Hanya ada satu celah untuk bisa meloloskan diri dari kepungan pasukan Fretilin yaitu melewati bukit, namun sangat membutuhkan waktu yang cepat, karena mereka harus bisa melintas bukit tersebut sebelum pasukan Fretilin menutup celah.
Komandan unit memberikan perintah pada personil yang tersisa untuk menutup celah, dan Pratu Suparlan lah yang bertugas paling depan. Bukannya mendengarkan perintah komandan, Pratu tetap menjaga semua anggota gabungan tersebut, ia memberanikan diri untuk menghambat pasukan Fretilin yang menyerang semakin brutal.
Ya, dari sinilah Suparlan benar-benar menunjukan sifat kepahlawanannya, ia berdiri sebagai laki-laki, prajurit, korps, dan juga negaranya.
Tanpa menghiraukan peringatan dari pimpinan untuk segera mundur, Suparlan malah membuang senjatanya dan mengambil FN Minimi (Senjata otomatis) milik rekannya yang sudah gugur duluan. Suparlan kemudian berlari menghampiri pasukan Fretilin yang sudah siap dengan todongan senjatanya. Namun dengan beraninya ia sambut menggunakan siraman minimi.
Ia jatuh bangun karena terkena serangan tembakan yang mendarat tepat di tubuhnya. Menurut pasukan Fretilin yang berhasil tertangkap dan juga saksi mata peristiwa tersebut, Suparlan mengamuk bak banteng, dalam keadaan terluka ia tetap mengejar mereka sampai ke dalam semak persembunyian.
PDL yang dikenakan Pratu Suparlan mulai berubah warna, menjadi merah darah. Suparlan benar-benar menyerang hingga ia kehabisan amunisi. Karena kekurangan darah kondisinya mulai melemas, tapi ia tetap menyerang musuh dengan pisau.
Ya, sampai pada titik terlemah Suparlan masih saja bertarung satu lawan satu dengan pasukan Fretilin menggunakan pisau. Ia berhasil merobohkan 6 anggota Fretilin. Akhirnya Suparlan pun ikut gugur di tengah pasuk Fretilin.
Berkat keberanian dan perjuangan Suparlan, pasukan Indonesia yang masih tersisa bisa menyelamatkan diri dan membunuh beberapa pasukan Fretilin.
Atas jasanya lah, nama Pratu Suparlan benar-benar di abadikan dengan pahatan yang tersimpan di atas granis hitam Monumen Seroja, Markas Besar TNI daerah Cilangkap dan juga diabadikan sebagai nama sebuah landasan.
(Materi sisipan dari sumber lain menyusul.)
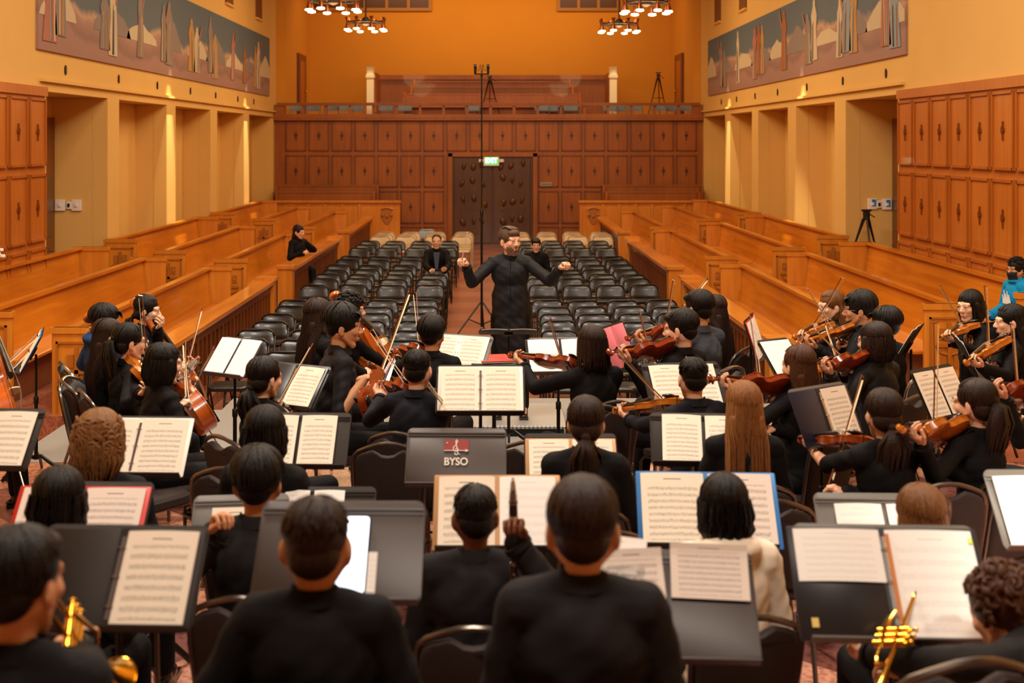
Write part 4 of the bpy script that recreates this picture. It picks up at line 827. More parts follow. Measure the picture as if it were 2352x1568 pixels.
    # clothing
    if top != 'none':
        inf = {'shirt': .010, 'jacket': .019, 'hoodie': .030, 'tunic': .014, 'knit': .010}[top]; c = MB(); e2 = lambda cc, r: c.ell(cc, tuple(q*k+inf for q in r), n=18, m=12)
        e2(T(0, 0, .03), (.155*s, .118, .115)); e2(T(0, .0, .20), (.138*s, .10, .17)); e2(T(0, 0, .38), (.158*s, .11, .15)); e2(T(0, 0, .17), (.146*s, .103, .30)); c.cap2(shL+Vector((.01, 0, 0)), shR-Vector((.01, 0, 0)), .056*k+inf)
        for sd in (-1, 1): c.cap2(T(sd*.04, -.012, .545), T(sd*.15*s, -.005, .50), .030*k+inf*.6, .040*k+inf)
        if top in ('jacket', 'tunic'):
            for sd in (-1, 1): c.cap2(T(sd*.08*s, -.005, .522), T(sd*.168*s, 0, .478), .032*k+inf*.8, .046*k+inf)
        c.cap2(T(0, -.010, .44), T(0, -.010, .530), .052*k+inf*.7); cuffs = []
        for sd, S, E, wr, G, pose in arms:
            sl_ = sleeve[0 if sd < 0 else 1] if isinstance(sleeve, (tuple, list)) else sleeve
            c.cap2(S, E, .047*k*s+inf, .040*k*s+inf)
            if sl_ >= .5: q = E+(wr-E)*(.97*min(1, (sl_-.5)*2)); c.cap2(E, q, .040*k*s+inf, .029*k+inf*.9); cuffs.append((q, (wr-E).normalized(), .033*k+inf))
        if top in ('tunic',) and mode != 'sit': c.cap2(hip+Vector((0, 0, -.02)), Vector((0, .0, .66*k)), .135*k, .16*k); e2(T(0, 0, -.10), (.162, .125, .30)); e2(T(0, 0, .12), (.158, .118, .32))
        else: e2(T(0, 0, -.02), (.165*s, .125, .09))
        if top == 'hoodie': c.ell(hc+Rh @ Vector((0, -.085*k, -.14*k)), (.125*k, .085*k, .055*k)); c.ell(T(0, .03, .56), (.10*k, .09*k, .035*k))
        cm = c.remesh(.008 if face or top == 'tunic' else .0095, 4)
        # folds: gentle displacement along the surface
        nm = {'jacket': 'jacket', 'shirt': 'shirt', 'hoodie': 'hoodie', 'tunic': 'tunic', 'knit': 'sweater'}[top]; tm = topm or K_black
        ph = [rnd.uniform(0, 6) for _ in range(6)]; nv = []
        for x, y, z in cm.v:
            d = .0035*(math.sin(z*38+x*22+ph[0])*math.sin(y*30+ph[1])+.7*math.sin((x-z)*60+ph[2]+y*25)*math.sin(z*17+ph[3])); rr = math.hypot(x, y)+1e-3; nv.append((x+x/rr*d, y+y/rr*d, z+d*.4))
        cm.v = nv
        if top in ('shirt', 'jacket', 'tunic'):                                             # collar
            n = 20; P0 = []
            nb = T(0, .0, .545); 
            for j in range(3):
                rr = (.056+.012*(2-j)*.5 if top != 'tunic' else .056)*k; zz = (-.012+.02*j)*k
                for i in range(n): a = 2*PI*i/n; P0.append(nb+Vector((math.sin(a)*rr*1.05, math.cos(a)*rr*1.05, 0))+ul*(zz+(.010*k if math.cos(a) < 0 else -.006*k))+Yl*.003)
            fs = [(j*n+i, j*n+(i+1) % n, (j+1)*n+(i+1) % n, (j+1)*n+i) for j in range(2) for i in range(n)]; o_ = len(P0); P1 = [nb+(p-nb)*1.10 for p in P0]; fs += [tuple(o_+q for q in f[::-1]) for f in fs]; fs += [(2*n+i, 2*n+(i+1) % n, o_+2*n+(i+1) % n, o_+2*n+i) for i in range(n)]; cm.add(P0+P1, fs)
        for q, d, r in cuffs: cm.tube([q-d*.02, q+d*.004], [r*1.04, r*1.02], 14)
        tp = cm.build(nm, tm, root, True, 70)
        if top == 'tunic':
            p = MB(); p.tube([T(0, .13+.002, .53), T(0, .142, .4), T(0, .13, .2), T(0, .155, .02), Vector((0, .185, .62*k))], .006, 6, flat=.5); p.build('placket', K_black, tp)
        if top == 'shirt' and face:
            for q in (.48, .40, .32): p = MB(); p.ell(T(0, .125, q), (.005, .003, .005), n=8, m=6); p.build('button', M_black, tp)
    c = MB()
    for h_, kn, an in legs: c.cap2(h_, kn, .085*k+.008, .060*k+.008); c.cap2(kn, an+Vector((0, 0, .02)), .058*k+.008, .048*k+.006)
    c.ell(hip+Vector((0, 0, .0)), (.165*k*s, .125*k, .115*k)); c.remesh(.011, 3).build('trousers', pants or K_black, root, True, 60)
    for h_, kn, an in legs:
        c = MB(); c.ell(an+Vector((0, .05*k, -.052)), (.043*k, .125*k, .038)); c.box((an.x, an.y+.05*k, .012), (.08*k, .25*k, .024)); c.cap2(an+Vector((0, 0, -.04)), an, .044*k, .04*k); c.build('shoe', K_shoe, root)
    hb = Rh @ Vector((0, -1, 0)); hb = Vector((hb.x, hb.y, 0)).normalized()
    # long hair hangs behind the torso
    H = None
    if hair: H = hair_build(hair, hm or H_black, hc, Rh, kh, root, rnd, None, None, (hb*.5+Vector((0, -1, 0))*.5).normalized() if hair in ('long', 'longthin') else hb)
    def P(x, y, z): return hc+Rh @ Vector((x*kh, y*kh, z*kh))
    if face:
        for sd in (-1, 1):
            c = MB(); c.ell(P(sd*.030, .0778, .0045), (.0115*k,)*3, R=Rh, n=14, m=10); c.ell(P(sd*.030, .0868, .0040), (.0050*k, .0032*k, .0050*k), 1, R=Rh, n=10, m=6)
            c.tube([P(sd*.030-.0125, .0875-.002*(sd<0), .0075), P(sd*.030, .0915, .0098), P(sd*.030+.0125, .0875-.002*(sd>0), .0075)], [.0008*k, .0016*k, .0008*k], 6, 2); c.build('eye', [mat('eye_white', 'e8dcd0', .25), mat('iris_dark', '1a0e08', .15), H_black], root)
            c = MB(); c.tube([P(sd*.014, .098, .024), P(sd*.03, .0965, .031), P(sd*.047, .084, .026)], [.003*k, .0036*k, .0015*k], 6, flat=.7); c.build('eyebrow', hm or H_black, root)
        c = MB(); c.tube([P(-.021, .0845, -.0635), P(-.008, .0925, -.0605), P(0, .0935, -.062), P(.008, .0925, -.0605), P(.021, .0845, -.0635)], [.0015*k, .0045*k, .004*k, .0045*k, .0015*k], 8, flat=.8)
        c.tube([P(-.017, .0865, -.0675), P(0, .0935, -.0705), P(.017, .0865, -.0675)], [.0015*k, .0052*k, .0015*k], 8); c.build('lips', mat('lips', 'b06858', .45), root)
    if glasses:
        c = MB()
        for sd in (-1, 1):
            c.tube([P(sd*.031+.021*math.cos(a), .103-.004*abs(math.cos(a)), .004+.017*math.sin(a)) for a in np.linspace(0, 2*PI, 15)[:-1]], .0014*k, 5, closed=True); c.tube([P(sd*.052, .098, .006), P(sd*.08, .0, .002)], .0014*k, 5)
        c.tube([P(-.01, .104, .006), P(.01, .104, .006)], .0013*k, 5); c.build('glasses', M_chrome if glasses == 2 else M_black, root)
    root['k'] = k
    if seat and mode == 'sit':
        CHAIRS.append((loc, th, 'speckled' if chairk == 'speckled' else 'dark', nochairlabel or label, floor))
    class PP: pass
    r = PP(); r.root, r.hc, r.Rh, r.k, r.loc, r.th, r.P, r.T, r.arms, r.W = root, hc, Rh, k, loc, th, P, T, arms, (lambda p: loc+rotz(-th) @ Vector(p)); return r
CHAIRS = []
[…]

Ia juga dianugerahkan kenaikan pangkat menjadi seorang Kopda.
Cerita akan keberanian Pratu Suparlan menjadi bukti sejarah akan perjuangan pahlawan Indonesia. Menceritakan dan mendengarkan sejarah sangatlah mudah, namun mengalaminya menjadi hal yang sangat menegangkan. Harus ada pupuk keberanian untuk bisa menjadi The Next Suparlan.
Walaupun saat ini Indonesia sudah tidak dalam keadaan mencekam lagi, bukan berarti kamu tidak bisa berjuang untuk Negara. Pendidikan dan memberikan prestasi bagi Negara bisa menjadi jalan lain agar kamu bisa menghargai para pahlawan yang gugur untuk Indonesia.